We haven’t written about the SEC climate disclosure rule in a few days, so we are due. Last week over on TheCorporateCounsel.net, Liz blogged on why companies still need to keep their heads in the game on climate disclosure. She wrote about a memo from Covington that gives color on why it’s risky to become complacent:
- First, the SEC staff is likely to continue issuing comment letters on companies’ current climate-related disclosures, including comments based on the SEC’s 2010 guidance on climate change disclosures.
- Second, many public companies could become subject to separate climate disclosure requirements under laws and regulations adopted in other jurisdictions, such as the European Union and individual states in the United States, most notably in California.
- Third, even if the SEC’s rules are struck down, it is likely that investor pressure will drive continued private ordering resulting in increased and more comparable climate-related disclosures, particularly for larger public companies.
- Finally, the outcome of the challenge to the SEC’s climate rules is uncertain, including with respect to the content of any portion of the rules that is upheld and the ultimate timing of required compliance with such rules.
The memo goes on to outline next steps based on filer status – which is very helpful!
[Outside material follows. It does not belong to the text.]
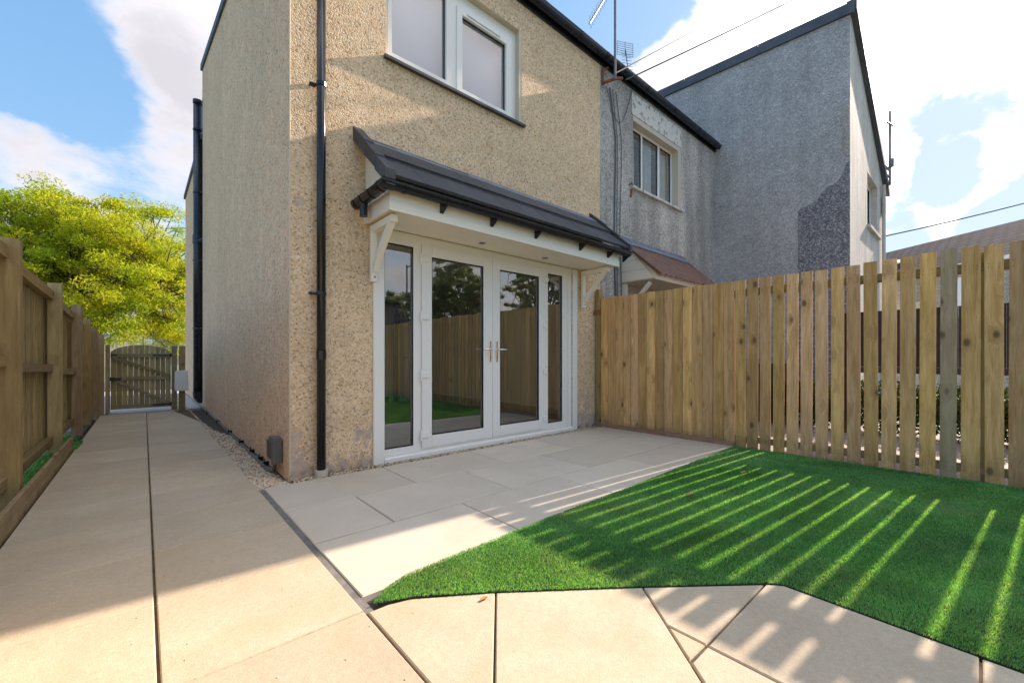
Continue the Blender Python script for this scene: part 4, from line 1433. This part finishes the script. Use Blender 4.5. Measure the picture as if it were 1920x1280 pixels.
MB().box(-.44, -.30, 10.176, 10.189, .60, .635).box(-.45, -.38, 10.16, 10.189, .585, .65).build('latch', 'black_plastic', gate)
MB().box(-.44, -.36, 10.178, 10.189, 1.035, 1.055).build('bolt', 'black_plastic', gate)
gp = thing('gate_post', 'left timber gate post carrying the latch', 'post', (-.49, 10.2, 0), 'gate posts')
MB().box(-.505, -.447, 10.17, 10.25, -.1, 1.22, .004).build('shaft', 'post_wood', gp)
gp = thing('gate_post', 'timber gate post carrying the gate hinges', 'post', (.44, 10.2, 0), 'gate posts')
MB().box(.395, .475, 10.16, 10.25, -.1, 1.22, .004).build('shaft', 'rail_wood_x', gp)
gp = thing('gate_post', 'outer right post behind the white meter box', 'post', (.55, 10.2, 0), 'gate posts')
MB().box(.505, .60, 10.17, 10.26, -.1, 1.22, .004).build('shaft', 'post_wood', gp)
mbx = thing('meter_box', 'white plastic meter box fixed beside the gate near the house wall', 'meter box', (.52, 10.1, .37))
MB().prism([(.455, .37), (.435, .40), (.437, .72), (.46, .755), (.635, .755), (.635, .37)], 1, 10.02, 10.14).build('case', 'white_plastic', mbx)
MB().box(.46, .62, 10.012, 10.0195, .395, .735, .003).build('lid', 'window_white', mbx)
struct('gate_threshold', MB().box(-.46, .47, 10.12, 10.6, -.04, .010), 'pale_footway')

# ------------------------------------------------------------------ neighbour's garden beyond the fence
struct('neighbour_paving', MB().box(5.10, 14.0, -6.0, 3.79, -.3, -.02), 'grey_paving')
df = thing('dark_fence_panel', 'black stained fence panel glimpsed through the gaps of the slatted fence', 'fence', (7.1, 0, 0))
y = 1.25
while y > -2.4:
    MB().box(7.10, 7.12, y - .118, y, .88, 1.60, .002).build('board', 'dark_wood', df)
    y -= .12
for yp in (1.2, -.6, -2.3):
    MB().box(7.13, 7.20, yp - .04, yp + .04, -.05, 1.58).build('post', 'dark_wood', df)
MB().box(7.095, 7.125, -2.4, 1.25, .80, .878).build('lower_rail', 'dark_wood', df)
bn = thing('storage_bin', 'dark storage bin standing in the next garden behind the fence', 'bin', (7.6, 2.6, 0))
MB().prism([(7.35, 0), (7.9, 0), (7.95, .9), (7.3, .9)], 1, 2.1, 2.75).build('body', 'dark_wood', bn)
MB().prism([(7.27, .905), (7.98, .905), (7.93, .97), (7.35, .99)], 1, 2.06, 2.79).build('lid', 'cable_grey', bn)


def leaf_cloud(name, centers, radii, per, size, mat, parent=None, flat=.6, seed=1, shell=0.0):
    r = np.random.default_rng(seed)
    C = np.repeat(np.array(centers, float), per, 0)
    Rr = np.repeat(np.array(radii, float), per)
    n_ = len(C)
    d = r.normal(0, 1, (n_, 3))
    d /= np.linalg.norm(d, axis=1)[:, None]
    rad = (shell + (1 - shell) * r.random(n_) ** .5) * Rr
    P = C + d * rad[:, None] * np.array([1, 1, flat])
    a = r.normal(0, 1, (n_, 3)); a /= np.linalg.norm(a, axis=1)[:, None]
    b = np.cross(a, r.normal(0, 1, (n_, 3))); b /= np.linalg.norm(b, axis=1)[:, None]
    s_ = size * r.uniform(.6, 1.35, n_)[:, None]
    V = np.stack([P - a * s_, P + b * s_ * .38, P + a * s_, P - b * s_ * .38], 1).reshape(-1, 3)
    F = np.arange(n_ * 4)
    return raw_mesh(name, V, F, 4, mat, None, parent)


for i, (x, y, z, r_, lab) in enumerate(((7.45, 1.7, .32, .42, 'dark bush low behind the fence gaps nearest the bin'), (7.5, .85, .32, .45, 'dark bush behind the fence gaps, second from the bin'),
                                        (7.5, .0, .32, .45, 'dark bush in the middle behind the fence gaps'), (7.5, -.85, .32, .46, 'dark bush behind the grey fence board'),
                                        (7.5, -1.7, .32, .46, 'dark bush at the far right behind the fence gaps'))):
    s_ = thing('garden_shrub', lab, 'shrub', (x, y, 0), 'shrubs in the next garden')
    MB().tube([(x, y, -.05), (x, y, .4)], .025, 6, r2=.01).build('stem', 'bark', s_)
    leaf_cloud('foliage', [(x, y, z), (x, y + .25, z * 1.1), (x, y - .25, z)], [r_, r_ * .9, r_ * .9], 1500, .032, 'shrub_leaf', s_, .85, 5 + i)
# bungalow beyond
def cam2w(u, d):
    a = (u - 960) / 779.0 * d
    return Vector((a * math.cos(YAW) + d * math.sin(YAW), -a * math.sin(YAW) + d * math.cos(YAW), 0))


A, B = cam2w(1560, 19.2), cam2w(2250, 10.1)
# straight ridge through two surveyed points
A, B = cam2w(1660, 16.7), cam2w(1920, 12.6)
dr = (B - A).normalized()
A, B = A - dr * 2.6, B + dr * 1.6
nr = Vector((dr.y, -dr.x, 0))
if nr.dot(-A) < 0:
    nr = -nr
L = (B - A).length
bung = thing('bungalow', 'grey-roofed bungalow seen above the slatted fence at right', 'house', tuple(A + dr * L / 2))


def oriented(mb_name, mat, parent, origin, xdir, ydir, zdir, builder):
    """build in a local frame, then place, so the tile texture follows the slope"""
    me_o = builder.build(mb_name, mat, None)
    M = Matrix((xdir, ydir, zdir)).transposed().to_4x4()
    M.translation = origin
    b = Vector(parent.location)
    me_o.parent = parent
    me_o.matrix_local = Matrix.Translation(-b) @ M
    return me_o


ev = 2.9
slope = (nr * ev + Vector((0, 0, -1.55)))
sl_len = slope.length
sdir = slope.normalized()
nz = dr.cross(sdir).normalized()
if nz.z < 0:
    nz = -nz
oriented('roof', 'tile_rows', bung, A + Vector((0, 0, 5.2)), dr, sdir, nz, MB().box(0, L, 0, sl_len, -.06, .0))
sdir2 = (-nr * ev + Vector((0, 0, -1.55))).normalized()
nz2 = dr.cross(sdir2).normalized()
if nz2.z < 0:
    nz2 = -nz2
oriented('back_roof', 'tile_rows', bung, A + Vector((0, 0, 5.2)), dr, sdir2, nz2, MB().box(0, L, 0, sl_len, -.06, .0))
oriented('skylight', 'window_white', bung, A + Vector((0, 0, 5.2)), dr, sdir, nz, MB().box(3.6, 4.7, 1.6, 1.95, .002, .05))
W0 = A + nr * (ev - .25)
oriented('wall', 'grey_pebbledash', bung, W0 + Vector((0, 0, 0)), dr, -nr, Vector((0, 0, 1)), MB().box(.2, L - .2, 0, .25, -.1, 3.62))
oriented('gutter', 'window_white', bung, W0 + nr * .27 + Vector((0, 0, 3.56)), dr, -nr, Vector((0, 0, 1)), MB().box(0, L, 0, .10, 0, .10))
oriented('render_band', 'far_cream', bung, W0 + nr * .012, dr, -nr, Vector((0, 0, 1)), MB().box(3.0, 6.4, 0, .01, 1.7, 2.75))
for k, xx_ in enumerate((3.3, 6.6)):
    oriented('window', 'window_white', bung, W0 + nr * .05, dr, -nr, Vector((0, 0, 1)), MB().box(xx_, xx_ + 1.2, 0, .05, 2.2, 3.3))
    oriented('window_glass', 'upper_glazing', bung, W0 + nr * .056, dr, -nr, Vector((0, 0, 1)), MB().box(xx_ + .08, xx_ + 1.12, 0, .005, 2.28, 3.22))
oriented('gable_wall', 'grey_pebbledash', bung, A + dr * .2, nr, dr, Vector((0, 0, 1)),
         MB().prism([(-ev + .25, -.1), (ev - .25, -.1), (ev - .25, 3.62), (0, 5.1), (-ev + .25, 3.62)], 1, 0, .25))

# ------------------------------------------------------------------ trees


def tree(label, base, height, spread, clumps, per, leaf, mat, seed, group=None, centre=None, flat=.55, trunk_r=.16, low=.28, lobes=None, clump_r=.13, plo=-.35):
    r = random.Random(seed)
    t = thing('leafy_tree', label, 'tree', base, group)
    bx, by, bz = base
    tr = MB()
    fork = height * low
    tr.tube([(bx, by, bz - .3), (bx + .05, by, bz + fork * .5), (bx + .02, by + .05, bz + fork)], trunk_r, 9, r2=trunk_r * .8)
    tips, rad = [], []
    limbs = 9
    mk = MB()
    for i in range(limbs):
        a = 2 * math.pi * i / limbs + r.uniform(-.3, .3)
        rr = spread * r.uniform(.35, .72)
        hz_ = bz + height * r.uniform(.55, .86)
        p0 = Vector((bx + .02, by + .05, bz + fork * r.uniform(.8, 1)))
        p3 = Vector((bx + math.cos(a) * rr, by + math.sin(a) * rr, hz_))
        p1 = p0.lerp(p3, .4) + Vector((0, 0, height * .05)) + Vector((r.uniform(-.2, .2), r.uniform(-.2, .2), 0))
        p2 = p0.lerp(p3, .75) + Vector((r.uniform(-.25, .25), r.uniform(-.25, .25), height * .03))
        mk.tube([p0, p1, p2, p3], trunk_r * .5, 6, r2=.025)
        for j in range(max(3, clumps // limbs)):
            q = r.uniform(.35, 1.0)
            s0 = p0.lerp(p1, q * 2) if q < .5 else p1.lerp(p3, (q - .5) * 2)
            # points spread through a lobed dome
            th_ = a + r.uniform(-.75, .75)
            ph = r.uniform(plo, 1.0)
            k_ = r.uniform(.55, 1.0)
            lob = 1 + .09 * math.sin(3 * th_ + seed) + .06 * math.sin(5 * th_ + 2 * seed + 3 * ph)
            cz = bz + height * .52
            e = Vector((bx + math.cos(th_) * spread * k_ * lob * math.cos(ph * 1.35), by + math.sin(th_) * spread * k_ * lob * math.cos(ph * 1.35),
                        cz + math.sin(ph * 1.35) * height * .47 * k_ * lob))
            mid = s0.lerp(e, .5) + Vector((r.uniform(-.2, .2), r.uniform(-.2, .2), r.uniform(-.05, .3)))
            mk.tube([s0, mid, e], .04, 4, r2=.01, cap=False)
            tips.append(tuple(e)); rad.append(spread * clump_r * r.uniform(.7, 1.45))
            if r.random() < .6:
                tips.append(tuple(mid)); rad.append(spread * clump_r * .8)
    tr.build('trunk', 'bark', t, True)
    mk.build('branches', 'bark', t, True)
    leaf_cloud('crown', tips, rad, per, leaf, mat, t, flat, seed)
    return t


tree('tall yellow-green spring tree rising behind the left fence and gate', (-1.45, 22.5, -.3), 7.6, 4.5, 460, 300, .052, 'spring_leaf', 4, flat=.6, clump_r=.105, plo=-.6, trunk_r=.2)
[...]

There are a number of activities that large accelerated filers may want to consider while the climate disclosure litigation is pending. For companies that may be facing less pressure, the memo recommends:
Accelerated filers, smaller reporting companies and emerging growth companies may also want to consider the steps recommended above for large accelerated filers, to the extent such companies already produce or are considering producing climate-related disclosures. If these companies are not already generating or disclosing climate-related information, they could well use the time afforded by the rules’ challenge to:
– get up to speed on the climate-related reporting and the obligations it would impose on the company, and if material, educate their boards of directors to facilitate the company’s development of corporate governance and risk management policies and procedures related to climate risk;
– if climate-related risks are expected to be material, review climate-related disclosures that competitors, industry leaders, suppliers or end-users make; and
– strategize about the information systems, processes and controls that the company would need to implement if the rules come back into effect.
The Covington team points out that if all or part of the rule is upheld, the SEC is likely to provide some transition period before the clock starts ticking again, although any such transition period will likely depend on the duration and result of the litigation, including which parts of the rules remain intact. The SEC appears to be preparing for a long battle – which may go all the way to the SCOTUS. It is difficult to predict at this point when the final outcome will be determined and what it will be.